Questa volta poi, la Chiesa Ortodossa non pone ostacoli o, se li ha posti, non sono stati presi in considerazione dal presidente russo; da Mosca, le alte sfere del clero orientale non gradiscono una certa vicinanza tra i leader politici del Cremlino e la Santa Sede, viene percepita come disturbo, ecco il perché solo in poche occasioni in passato Papi e Zar o presidenti si sono incontrati. Del resto, Putin vede nel Vaticano una nuova inattesa, e quindi più piacevole, carta da giocarsi: in un mondo in cui sta naufragando l’unilateralità americana, avere un’istituzione così importante nel cuore di Roma con cui poter interloquire ed aver un potenziale appoggio, è un’occasione che il presidente russo non può lasciarsi sfuggire.

Finita l’epoca a stelle e strisce in Vaticano, di certo Putin sa che non può iniziare quella con il tricolore russo, ma almeno dar una tinteggiata d’oriente nei palazzi apostolici, approfittando anche della presenza di un Papa sudamericano, che proviene quindi da una terra che spesso fa blocco comune con la Russia di oggi, di certo non guasta.
Il Vaticano quindi, apre le sue porte a nuovi orizzonti; non è così scontato per il fulcro della cristianità e quindi di gran parte della cultura europea, che in futuro la Santa Sede prenda posizioni a favore dei “vicini” europei e del loro “alleato” americano e questo per il mondo occidentale, a lungo termine, potrà rappresentare una svolta.

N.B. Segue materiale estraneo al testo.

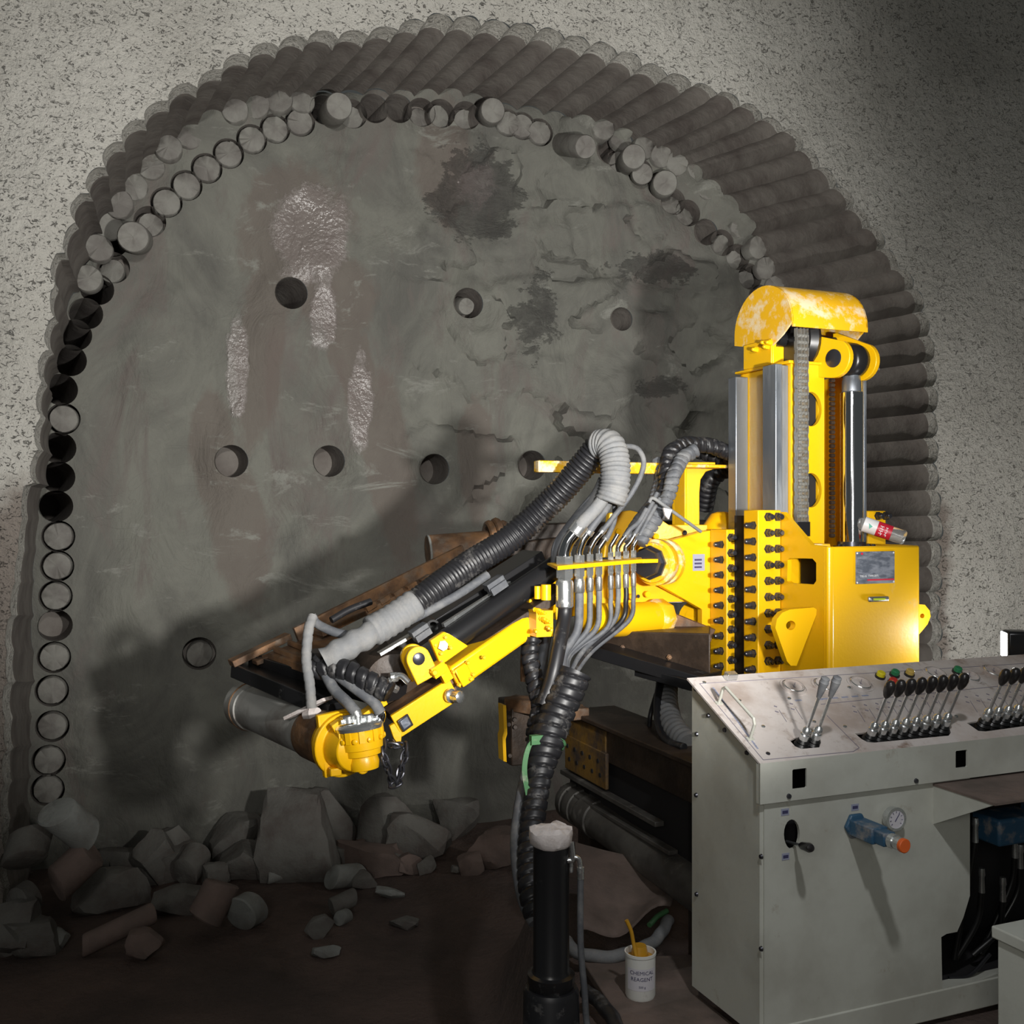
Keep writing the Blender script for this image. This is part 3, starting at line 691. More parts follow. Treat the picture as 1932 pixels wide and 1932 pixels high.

L’altro elemento interessante, riguarda indirettamente l’Italia: Putin viene a Roma per il Papa e fa scalpore la sua visita oltre Tevere, non invece al Quirinale, il cui passaggio viene visto solo come un “effetto collaterale” della giornata romana del presidente russo.
Ecco quanto conta oggi l’Italia: un presidente di una rinata Russia scende nella penisola, va nel cuore della sua capitale e si limiterà a fare una toccata e fuga nei palazzi delle istituzioni italiane, preferendo invece passare più tempo con il Vescovo della capitale. Ancora una dimostrazione, qualora ce ne sia ancora bisogno, di come è ridotta la diplomazia e la credibilità dell’Italietta odierna.